Russland ist keineswegs nur Energielieferant

In vielen kraftmeierischen Zeitungsmeldungen wurde berichtet, dass die russische Volkswirtschaft in hohem Maße vom deutschen Knowhow abhängig sei. Dabei ist aber abhängig das falsche Wort, denn viele Wettbewerber Deutschlands, insbesondere aus Asien (Südkorea mit seiner leistungsstarken Industrie, Japan ohnehin, aber auch schon China), warten nur darauf, stärker in den russischen Markt zu drängen. Auch hier könnte sich das Gerede von der Abhängigkeit Russlands zum Eigentor für die deutsche Wirtschaft bei der politischen Forcierung der Sanktionen entwickeln, wenn Wettbewerber Deutschlands die Lücke in Russland füllen. Abgesehen davon, ist es aber völlig blauäugig, Russland in Deutschland nur in der Position eines Energielieferanten zu sehen.

Wer, wie russische Firmen, hochkomplizierte Anlagen der nuklearen Energietechnik sowie innovative Systeme für die Luft- und Raumfahrt produziert, kann natürlich auch Alltagsgegenstände wie Kochtöpfe herstellen. Beispielsweise werden längst auch anspruchsvolle Spezialstähle und nahtlose Röhren für Pipelines unter Wasser durch das russische Unternehmen Severstal gefertigt. Ein weiteres interessantes Beispiel: Russland hat soeben mitgeteilt, dass die USA nicht mehr mit Triebwerken vom Typ RD-180 für das amerikanische Atlas-Programm beliefert würden. Diese Triebwerke für die USA liefert das russische Unternehmen NPO Energomash. Wer hätte dies gedacht? Auch ist derzeit nur Russland mit seinen Sojus-Kapseln in der Lage, Material, Ausrüstungen und Besatzungen zur internationalen Raumstation ISS zu transportieren. Dies führte jetzt aktuell zur Situation des soeben durch Russland verkündeten Ausstieges – wohlgemerkt entgegen den Bitten der amerikanischen NASA – aus dem Weltraumprojekt ISS. Man werde den Vertrag nicht verlängern. Der stellvertretende russische Ministerpräsident Rogosin teilte weiter mit, dass „das russische Segment der Raumstation unabhängig vom amerikanischen Teil existieren – aber das amerikanische nicht unabhängig vom russischen“ betrieben werden kann. Dies nur zu weitverbreiteten falschen Ansichten in einigen Medien, denen zufolge Russland auf westliche Technologie angewiesen wäre. Zumindest in der Raumfahrttechnik ist das Gegenteil der Fall.

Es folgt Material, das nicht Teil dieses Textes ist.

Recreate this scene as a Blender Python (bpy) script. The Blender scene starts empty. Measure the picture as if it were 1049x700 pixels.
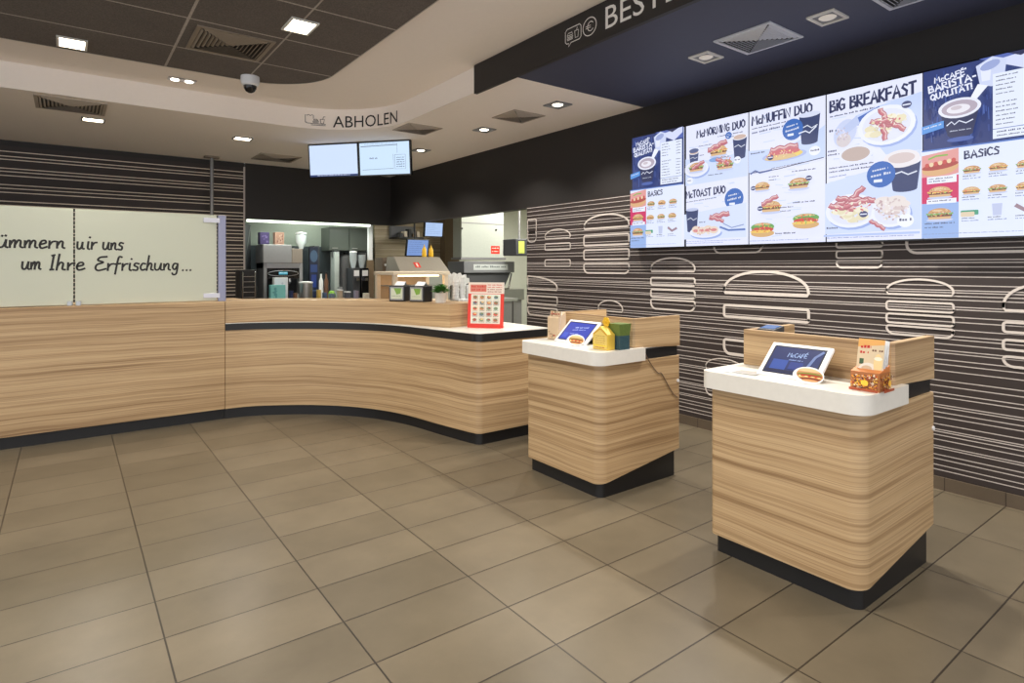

Weitere russische Hightech-Firmen sind Rosatom (Weltmarktführer Kernkraftwerke), Rostec mit einer breiten Palette von Innovationen, Silovyje maschiny im konventionellen Maschinen- und Anlagenbau für die Stromerzeugung sowie die OMZ (Uralmash-Izhora-Gruppe) als ein Marktführer in der Schwerindustrie mit Anlagen z.B. für die Öl- und Gasindustrie und Ausrüstungen für viele Industriezweige. Riesige Eisbrecher, made in Russia, halten die Nordmeer-Passagen frei. Diese wenigen Beispiele mögen genügen, um zu unterstreichen, dass in Russland hervorragende Technologien und Fähigkeiten einschließlich der personellen Ressourcen vorhanden sind.

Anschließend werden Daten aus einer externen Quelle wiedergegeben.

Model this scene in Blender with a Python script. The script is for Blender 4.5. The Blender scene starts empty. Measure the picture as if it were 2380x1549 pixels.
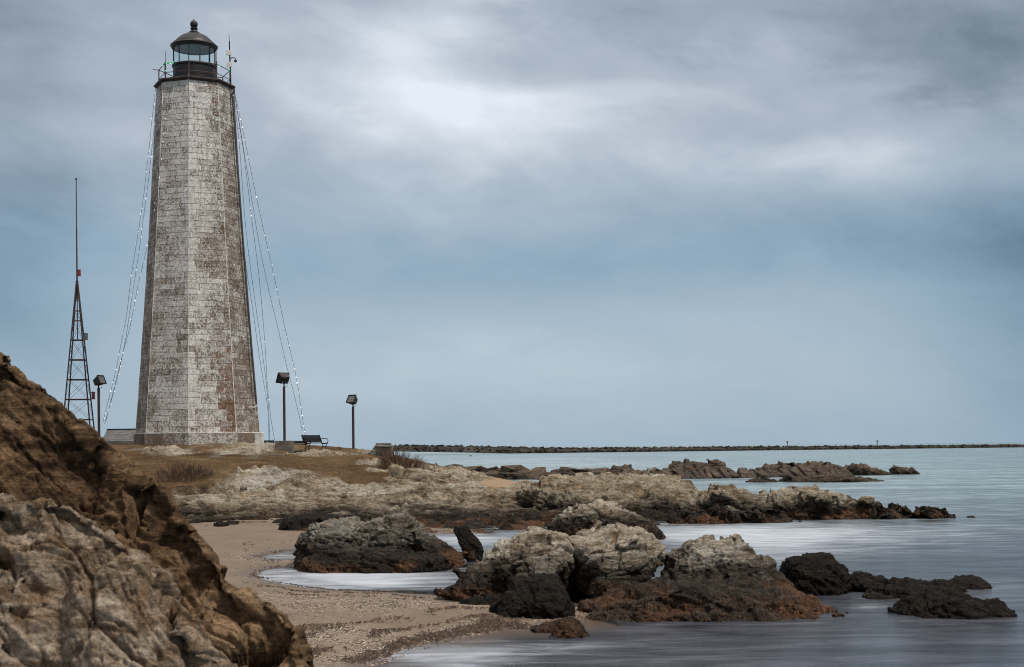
import bpy, bmesh, math, random
import numpy as np
from mathutils import Vector, Matrix

random.seed(7); RS = np.random.RandomState(11)
R = math.radians
scene = bpy.context.scene
COL = scene.collection

# ------------------------------------------------------------------ camera model
# photograph read at 2380 px wide; level camera 3 m above the water, 50 mm lens
F = 3305.0; CX = 1190.0; CY = 1038.5; H = 3.0; ROLL = 0.0096
CA, SA = math.cos(ROLL), math.sin(ROLL)
def P(x, y, Y):                       # picture point at a real distance -> place in the world
    dx, dy = x-CX, y-CY
    return Vector(((dx*CA-dy*SA)/F*Y, Y, H-(dx*SA+dy*CA)/F*Y))
def G(x, y, z=0.0):                   # picture point lying on the level z
    dx, dy = x-CX, y-CY
    v = dx*SA+dy*CA
    return P(x, y, (H-z)*F/max(v, .5))
def proj(A):                          # world -> picture
    A = np.asarray(A); u = A[:, 0]/A[:, 1]*F; v = (H-A[:, 2])/A[:, 1]*F
    return np.stack([CX+u*CA+v*SA, CY-u*SA+v*CA], 1)

cam_d = bpy.data.cameras.new('camera'); cam = bpy.data.objects.new('camera', cam_d); COL.objects.link(cam)
cam_d.sensor_width = 36; cam_d.lens = 36*F/2380; cam_d.shift_y = (CY-774.5)/2380
cam_d.clip_end = 80000; cam_d.clip_start = .1
cam.matrix_world = Matrix.Translation((0, 0, H)) @ Matrix.Rotation(ROLL, 4, 'Y') @ Matrix.Rotation(R(90), 4, 'X')
cam_d.dof.use_dof = True; cam_d.dof.focus_distance = 62; cam_d.dof.aperture_fstop = 8
scene.camera = cam
scene.view_settings.view_transform = 'Standard'; scene.view_settings.look = 'None'
scene.view_settings.exposure = 0; scene.view_settings.gamma = 1
scene.cycles.max_bounces = 6; scene.cycles.transparent_max_bounces = 12
scene.cycles.use_adaptive_sampling = True; scene.cycles.filter_width = 1.05; scene.render.filter_size = 1.05

# ------------------------------------------------------------------ numpy noise
_r = np.random.RandomState(3)
_perm = np.concatenate([_r.permutation(256)]*2)
_grad = _r.normal(size=(256, 3)); _grad /= np.linalg.norm(_grad, axis=1)[:, None]
_jit = _r.rand(256, 3); _val = _r.rand(256)
def _hash(x, y, z): return _perm[(_perm[(_perm[x & 255]+y) & 255]+z) & 255]
def perlin(p):
    i = np.floor(p).astype(np.int64); f = p-i; u = f*f*f*(f*(f*6-15)+10)
    out = 0
    for a in (0, 1):
        wa = u[:, 0] if a else 1-u[:, 0]
        for b in (0, 1):
            wb = u[:, 1] if b else 1-u[:, 1]
            for c in (0, 1):
                wc = u[:, 2] if c else 1-u[:, 2]
                g = _grad[_hash(i[:, 0]+a, i[:, 1]+b, i[:, 2]+c)]
                out = out+wa*wb*wc*(g[:, 0]*(f[:, 0]-a)+g[:, 1]*(f[:, 1]-b)+g[:, 2]*(f[:, 2]-c))
    return out*1.6
def fbm(p, o=5, gain=.5):
    s = 0; a = 1.0
    for k in range(o): s = s+a*perlin(p*2.03**k+17.3*k); a *= gain
    return s
def ridged(p, o=5, gain=.5):
    s = 0; a = .5
    for k in range(o): s = s+a*(1-np.abs(perlin(p*2.07**k+9.7*k)))**2; a *= gain
    return s
def voronoi(p):                       # nearest and second distance, cell value, and a tilted facet per cell
    i = np.floor(p).astype(np.int64); f = p-i
    n = len(p); d1 = np.full(n, 9.); d2 = np.full(n, 9.); cid = np.zeros(n, np.int64); rv = np.zeros((n, 3))
    for a in (-1, 0, 1):
        for b in (-1, 0, 1):
            for c in (-1, 0, 1):
                h = _hash(i[:, 0]+a, i[:, 1]+b, i[:, 2]+c)
                v = f-np.array([a, b, c])-_jit[h]; d = np.linalg.norm(v, axis=1)
                m = d < d1
                d2 = np.where(m, d1, np.minimum(d2, d)); cid = np.where(m, h, cid); rv[m] = v[m]; d1 = np.where(m, d, d1)
    return d1, d2, _val[cid]-.5+.8*np.einsum('ij,ij->i', _grad[cid], rv)
def sstep(a, b, x):
    t = np.clip((x-a)/(b-a), 0, 1); return t*t*(3-2*t)
def axes(dip, strike):                # rows: along strike, down dip, across the beds
    m = Matrix.Rotation(R(strike), 3, 'Z') @ Matrix.Rotation(R(dip), 3, 'Y')
    return np.array(m.transposed())
def rock_noise(p, s, ax, seed=0, oct=5, an=1.0):
    q = (p @ ax.T)/s*[an, 1, 1]+seed*13.7
    w = np.stack([perlin(q*.8+5), perlin(q*.8+31), perlin(q*.8+77)], 1)*.4
    a = fbm(q*[.5, .9, 1.4]+w, oct)
    b = ridged(q*[.3, .8, 1.9]+w, oct)
    d1, d2, cv = voronoi(q*[.45, .9, 1.3]+w*.8)
    crack = sstep(0, .11, d2-d1)
    e1, e2, ev = voronoi(q*[1.1, 2.0, 3.1]+w*1.6+9)
    ck2 = sstep(0, .12, e2-e1)
    return .34*a+.62*(b-.55)+.62*cv*(.4+.6*crack)-.42*(1-crack)+.26*ev*(.4+.6*ck2)-.16*(1-ck2)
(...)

Natürlich befindet sich Russland in einem Prozess der Transformation und Modernisierung seiner gesamten Volkswirtschaft einschließlich der Industrie. Aber genau diese Entwicklung beinhaltet große Chancen für die deutsche Wirtschaft. Sollen diese wegen der Ukraine verspielt werden? Russland kann notfalls durch Aktivierung weiterer Kompetenzen durchaus seinen Transformationsprozess in der Industrie – wie versucht darzustellen – alleine bestreiten. Es würde lediglich etwas länger dauern – den Nachteil hätten in erster Linie aber die deutschen Firmen. Und damit verbunden sind ja sehr viele Arbeitsplätze.